Economia

In mano ad Apple, Amazon e 28 colossi gran parte debito

Apple, Amazon, Microsoft e altre 27 grandi compagnie Usa, compresi alcuni colossi della old economy, come General Electric e Ford, sono diventate uno dei piu’ grandi collettori del debito pubblico e privato Usa. Lo rivela il Financial Times, il quale nota che i 30 big dell’industria statunitense, oltre a emettere obbligazioni per finanziarsi, impiegano la liquidita’ che hanno accumulato in questi anni per comprare a man bassa titoli di Stato, obbligazioni, cartolarizzazioni e corporate debt, cioe’ i bond da loro stessi emessi. Secondo il Ft, 30 grandi compagnie Usa, i cosiddetti ‘gorilla’ (aziende che dominano i mercati senza monopolizzarli), detengono 1.200 miliardi di dollari di liquidita’, titoli del debito pubblico e privato e quote di investimenti, (Apple da sola ha messo da parte una massa di cash da 150 miliardi di dollari), cioe’ cifre molto piu’ alte di quelle che gestiscono i ‘buyer’ di professione, come gli asset management, o gli hedge fund. Di fatto queste corporate, queste grandi aziende, agiscono ora in proprio come gestori patrimoniali, hanno creato dei propri desk di trading e sono prepotentemente diventate delle protagoniste del mercato finanziario, assumendosi rischi che normalmente queste imprese industriali non si prendono. Il motivo per cui lo fanno e’ semplice: il corporate debt, un mercato valutato intorno agli 8.600 miliardi di dollari, e’ piu’ redditizio del mercato dei titoli del debito pubblico, che in Europa e in Giappone hanno ormai tassi negativi.
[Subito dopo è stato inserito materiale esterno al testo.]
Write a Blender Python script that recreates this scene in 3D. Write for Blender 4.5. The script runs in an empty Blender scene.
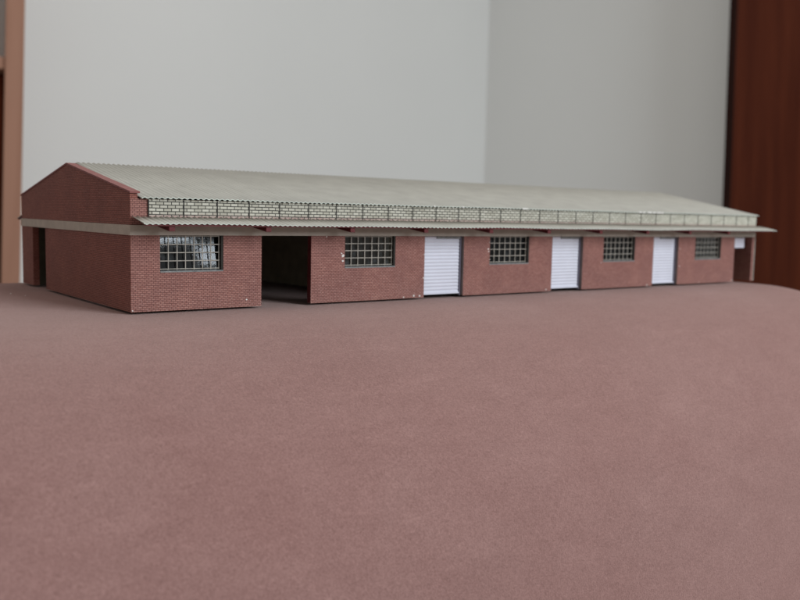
import bpy, math, random
from mathutils import Matrix, Vector
random.seed(4)
S = bpy.context.scene
C = S.collection
U = 0.04                      # one model unit (wall height up to the band) is 4 cm
# ------------------------------------------------------------------ camera
YAW = 0.6529
FPX = 872.755
def cam_rot(pitch, roll):
    F = Vector((math.sin(YAW)*math.cos(pitch), math.cos(YAW)*math.cos(pitch), math.sin(pitch)))
    R = Vector((math.cos(YAW), -math.sin(YAW), 0)); Up = R.cross(F)
    c, s = math.cos(roll), math.sin(roll)
    Rc = c*R + s*Up; Uc = -s*R + c*Up
    return Matrix((Rc, Uc, -F)).transposed()
RB = cam_rot(-0.0973, 0.0214)           # camera as seen from the tilted model
RW = cam_rot(-0.0256, 0.0290)           # camera as seen from the upright room
CB = Vector((-4.058, -11.0379, 1.3345))*U
ROT = RW @ RB.transposed()              # tilt of the cushion and the model on it
ORG = Vector((0, 0, 0.45))
CAMP = ORG + ROT @ CB
MB_ = Matrix.Translation(ORG) @ ROT.to_4x4()
cam = bpy.data.cameras.new('camera'); co = bpy.data.objects.new('camera', cam); C.objects.link(co)
co.matrix_world = Matrix.Translation(CAMP) @ RW.to_4x4()
cam.sensor_width = 36; cam.lens = FPX/800*36
cam.clip_start = 0.01; cam.clip_end = 60
cam.dof.use_dof = True; cam.dof.focus_distance = 0.46; cam.dof.aperture_fstop = 11.0
S.camera = co
# ------------------------------------------------------------------ light
w = bpy.data.worlds.new('World'); S.world = w; w.use_nodes = True
bg = w.node_tree.nodes['Background']; bg.inputs[0].default_value = (1.0, 0.955, 0.89, 1); bg.inputs[1].default_value = 0.30
FH = Vector((math.sin(YAW), math.cos(YAW), 0)); RH = Vector((math.cos(YAW), -math.sin(YAW), 0)); ZZ = Vector((0, 0, 1))
def area(name, pos, target, sx, sy, power, col):
    l = bpy.data.lights.new(name, 'AREA'); l.shape = 'RECTANGLE'; l.size = sx; l.size_y = sy; l.energy = power; l.color = col
    o = bpy.data.objects.new(name, l); C.objects.link(o); o.location = pos
    o.rotation_euler = (Vector(target)-Vector(pos)).to_track_quat('-Z', 'Y').to_euler(); return o
area('window_light', ORG + Vector((0.78, -1.88, 0.86)), ORG + Vector((0.3, 0, 0.1)), 1.0, 1.15, 41, (0.90, 0.955, 1.0))
area('ceiling_bounce', ORG + Vector((0.35, -0.1, 1.75)), ORG + Vector((0.35, -0.1, 0)), 2.0, 1.8, 15, (1.0, 0.965, 0.92))
S.view_settings.view_transform = 'Standard'; S.view_settings.look = 'None'; S.view_settings.exposure = -0.08; S.view_settings.gamma = 1
S.render.engine = 'CYCLES'

# ------------------------------------------------------------------ materials
def new_mat(name):
    m = bpy.data.materials.new(name); m.use_nodes = True
    nt = m.node_tree; return m, nt, nt.nodes['Principled BSDF']
def nd(nt, typ, ins=None, **props):
    n = nt.nodes.new(typ)
    for k, v in props.items(): setattr(n, k, v)
    for k, v in (ins or {}).items():
        if isinstance(v, bpy.types.NodeSocket): nt.links.new(v, n.inputs[k])
        else: n.inputs[k].default_value = v
    return n
def coords(nt, scale=1/U, stretch=(1, 1, 1)):
    t = nd(nt, 'ShaderNodeTexCoord')
    return nd(nt, 'ShaderNodeMapping', {'Vector': t.outputs['Object'], 'Scale': tuple(scale*s for s in stretch)}).outputs[0]
def ramp(nt, fac, stops):
    r = nd(nt, 'ShaderNodeValToRGB', {'Fac': fac}); e = r.color_ramp.elements
    while len(e) < len(stops): e.new(0.5)
    for i, (p, c) in enumerate(stops):
        e[i].position = p; e[i].color = (*c, 1) if len(c) == 3 else c
    return r.outputs[0]
def mix(nt, fac, a, b, mode='MIX'):
    n = nd(nt, 'ShaderNodeMix', data_type='RGBA', blend_type=mode)
    for i, v in ((0, fac), (6, a), (7, b)):
        if isinstance(v, bpy.types.NodeSocket): nt.links.new(v, n.inputs[i])
        else: n.inputs[i].default_value = v if i == 0 else (*v, 1)
    return n.outputs[2]
def bump(nt, h, strength, dist):
    return nd(nt, 'ShaderNodeBump', {'Height': h, 'Strength': strength, 'Distance': dist*U}).outputs[0]
def paint(name, col, rough=0.6, var=0.10, scale=9, spec=0.3, bmp=0.25, bscale=60, stretch=(1, 1, 1), metal=0):
    m, nt, p = new_mat(name); v = coords(nt, stretch=stretch)
    n = nd(nt, 'ShaderNodeTexNoise', {'Vector': v, 'Scale': scale, 'Detail': 5})
    lo = tuple(c*(1-var) for c in col); hi = tuple(min(1, c*(1+var)) for c in col)
    nt.links.new(ramp(nt, n.outputs[0], [(0.3, lo), (0.7, hi)]), p.inputs['Base Color'])
    f = nd(nt, 'ShaderNodeTexNoise', {'Vector': v, 'Scale': bscale, 'Detail': 3})
    nt.links.new(bump(nt, f.outputs[0], bmp, 0.01), p.inputs['Normal'])
    p.inputs['Roughness'].default_value = rough; p.inputs['Specular IOR Level'].default_value = spec; p.inputs['Metallic'].default_value = metal
    return m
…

Il rendimento dei Treasury, i titoli decennali del debito publico statunitense, e’ dell’1,85%, quello medio del corporate debt Usa e’ del 3,13%. “Se paragonassimo la liquidita’ della grandi aziende Usa a un paese – spiega Rick Rieder, chief investment officer di BlackRock – sarebbe tra i primi 10 del mondo per dimensione del Pil”. E, aggiunge, e’ “concentrata” in sole 30 aziende. La cifra complessiva in loro possesso, pari a circa 1.200 miliardi di dollari, secondo il Ft e’ cosi’ suddivisa: il cash ammonta a circa 300 miliardi di dollari (10 miliardi di dollari in media a testa), a cui si aggiungono 423 miliardi di dollari di corporate debt e di commercial paper securities (finanziamenti a breve per le imprese), 369 miliardi di dollari di titoli del debito pubblico Usa e 40 miliardi di dollari di cartolarizzazioni. Questo vero e proprio tesoro, concentrato nelle mani di 30 aziende, e’ stato accumulato nel corso di diversi decenni ed e’ in gran parte detenuto all’estero, per pagare meno tasse. Il totale della liquita’ di tutte le aziende non finanziarie Usa nel 2015, secondo la Fed, e’ arrivato alla considerevole cifra di 2.000 miliardi di dollari, di cui oltre la meta’ e’ detenuto dai 30 big. Gestire questo ‘tesoro’ e’ diventato un lavoro a parte per queste aziende, tanto che i vecchi tesorieri si sono ormai trasformati in manager che ragionano come dei gestori patrimoniali professionali e che investono pesantemente nel corporate debt. La caratteristica delle obbligazioni aziendali e’ di essere piu’ vulnerabili dei titoli del debito pubblico alle strette monetarie. Se i tassi salgono, come e’ praticament e inevitabile, visti gli attuali orientamenti della Fed, aumentano di conseguenza i costi di finanziamento e di riflesso il valore dei bond cala. La prospettiva di un aumento dei tassi Usa, quindi, influenzera’ parecchio il modo in cui i 30 big Usa gestiranno in futuro questo loro ‘tesoro’, che comunque restera’ una delle leve decisive del mercato Usa del debito pubblico e di quello privato.